The variance output by the probabilistic encoder models the distribution of the latent variable $z$ , which we believe represents pure aleatoric uncertainty. In BOReL, the primary focus is on the issue of spurious correlations—specifically, if $(s, a)$ does not overlap, the encoder is likely to infer an incorrect MDP based on $(s, a)$ , necessitating the relabeling of $(s, a)$ . However, our paper does not focus on this issue. Instead, we are more concerned with cases where the context itself is ambiguous or OOD and how to mitigate its impact on task inference.

最终决定Accept (poster)

2025-05-01

This paper proposes CERTAIN, an uncertainty-aware context collection method for one-shot adaptation in context-based offline meta reinforcement learning. Leveraging heteroscedastic uncertainty estimates, CERTAIN can be used with prior COMRL methods to learn an uncertainty-aware task representation. The estimated uncertainty can further be used as penalties in context collection policy learning. Experiments are conducted in several commonly used MuJoCo benchmark environments and show improved performance. The reviews are generally mixed with initial scores of [2, 2, 3, 3] and post-rebuttal [2, 3, 3, 3]. Overall, the reviewers appreciated the generality of CERTAIN, which can be integrated with various existing COMRL methods to improve performance, as demonstrated by the experiments. The problem of OOD context identification and mitigation is important to the broader COMRL community and real-world applications, for which CERTAIN provides a simple method. Existing concerns mainly involve the lack of theoretical analysis of CERTAIN, which the authors acknowledged during rebuttal.

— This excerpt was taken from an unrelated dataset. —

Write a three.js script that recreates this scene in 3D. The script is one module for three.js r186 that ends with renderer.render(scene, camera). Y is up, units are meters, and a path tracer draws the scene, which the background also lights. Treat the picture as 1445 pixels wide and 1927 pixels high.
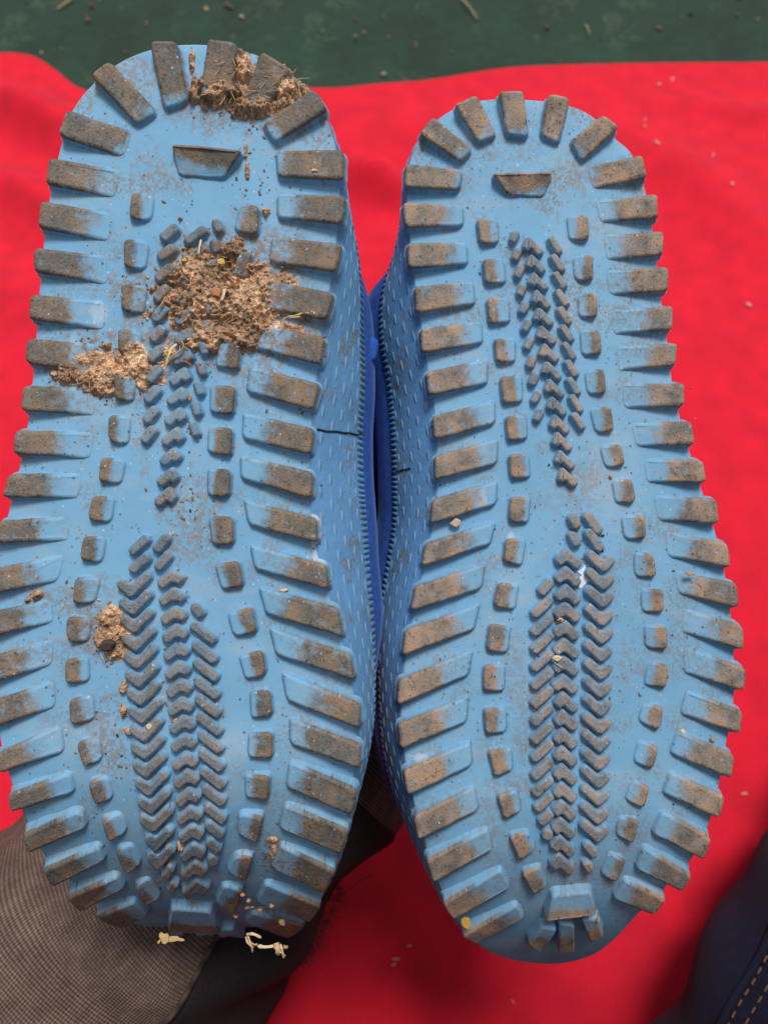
import * as THREE from 'three';
import { mergeGeometries } from 'three/addons/utils/BufferGeometryUtils.js';
import { MarchingCubes } from 'three/addons/objects/MarchingCubes.js';

// ---------------------------------------------------------------- camera, sky, sun, exposure
const scene = new THREE.Scene();
const FOV = 60, TILT = THREE.MathUtils.degToRad(60), EYE = new THREE.Vector3(0, 0.7, 0);
const camera = new THREE.PerspectiveCamera(FOV, 767 / 1024, 0.02, 60);
camera.position.copy(EYE);
camera.rotation.set(-TILT, 0, 0);
camera.focus = 0.315;
camera.userData.fStop = 13;
scene.add(camera);

const SUN_DIR = new THREE.Vector3(0.1, 0.97, -0.16).normalize();
{
  const W = 256, H = 128, d = new Float32Array(W * H * 4);
  for (let j = 0; j < H; j++) for (let i = 0; i < W; i++) {
    const el = ((j + 0.5) / H - 0.5) * Math.PI, az = ((i + 0.5) / W - 0.5) * 2 * Math.PI;
    const v = new THREE.Vector3(Math.cos(az) * Math.cos(el), Math.sin(el), Math.sin(az) * Math.cos(el));
    const up = Math.max(0, v.y), near = Math.max(0, v.dot(SUN_DIR));
    const cloud = 1 + 0.06 * Math.sin(v.x * 7 + 2 * v.z) * Math.cos(v.z * 6 - v.x * 3);
    let L = v.y > 0 ? (0.16 + 0.17 * up + 0.55 * Math.pow(near, 3)) * cloud : 0.06;
    if (Math.abs(v.y) < 0.04) L = THREE.MathUtils.lerp(0.06, 0.16, (v.y + 0.04) / 0.08);
    const o = (j * W + i) * 4;
    d[o] = L * 0.98; d[o + 1] = L * 1.0; d[o + 2] = L * 1.04; d[o + 3] = 1;
  }
  const sky = new THREE.DataTexture(d, W, H, THREE.RGBAFormat, THREE.FloatType);
  sky.mapping = THREE.EquirectangularReflectionMapping;
  sky.magFilter = sky.minFilter = THREE.LinearFilter;
  sky.needsUpdate = true;
  scene.background = sky; scene.environment = sky;
  scene.backgroundIntensity = scene.environmentIntensity = 1;
}
const sun = new THREE.DirectionalLight(new THREE.Color(1, 0.97, 0.93), 2.4);
sun.position.copy(SUN_DIR).multiplyScalar(6);
sun.castShadow = true; sun.shadow.radius = 32; sun.shadow.mapSize.set(2048, 2048);
Object.assign(sun.shadow.camera, { left: -2, right: 2, top: 2, bottom: -2, near: 0.5, far: 14 });
scene.add(sun, sun.target);

const renderer = new THREE.WebGLRenderer({ antialias: true });
renderer.setSize(767, 1024);
renderer.toneMapping = THREE.LinearToneMapping;
renderer.toneMappingExposure = 1.17;
renderer.shadowMap.enabled = true;

// ---------------------------------------------------------------- helpers
const { lerp, clamp, smoothstep } = THREE.MathUtils;
const V2 = (x, y) => new THREE.Vector2(x, y), V3 = (x, y, z) => new THREE.Vector3(x, y, z);
let seed = 7;
const rnd = () => { seed = (seed + 0x6d2b79f5) | 0; let t = Math.imul(seed ^ (seed >>> 15), 1 | seed); t = (t + Math.imul(t ^ (t >>> 7), 61 | t)) ^ t; return ((t ^ (t >>> 14)) >>> 0) / 4294967296; };
const rr = (a, b) => a + (b - a) * rnd();
const hash = (x, y) => { let h = Math.imul(x | 0, 374761393) + Math.imul(y | 0, 668265263); h = Math.imul(h ^ (h >>> 13), 1274126177); return ((h ^ (h >>> 16)) >>> 0) / 4294967296; };
function vn(x, y) {
  const ix = Math.floor(x), iy = Math.floor(y), fx = x - ix, fy = y - iy, u = fx * fx * (3 - 2 * fx), v = fy * fy * (3 - 2 * fy);
  const a = hash(ix, iy), b = hash(ix + 1, iy), c = hash(ix, iy + 1), d = hash(ix + 1, iy + 1);
  return a + (b - a) * u + (c - a) * v + (a - b - c + d) * u * v;
}
const fbm = (x, y, n = 4) => { let s = 0, a = 0.5, t = 0; for (let i = 0; i < n; i++) { s += a * vn(x, y); t += a; a *= 0.5; x = x * 2.03 + 17.1; y = y * 2.03 + 9.7; } return s / t; };
const ss = (a, b, x) => { const t = clamp((x - a) / (b - a), 0, 1); return t * t * (3 - 2 * t); };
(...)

Empirical evidence in OOD scenarios is also weak, potentially due to the tight rebuttal timeline.

Overall, this is a borderline paper, with the benefits (generality of method, importance of problem) outweighing the downsides (theoretical foundations, OOD evaluation). So, I recommend a weak accept while encouraging the authors to improve the paper accordingly in the final version.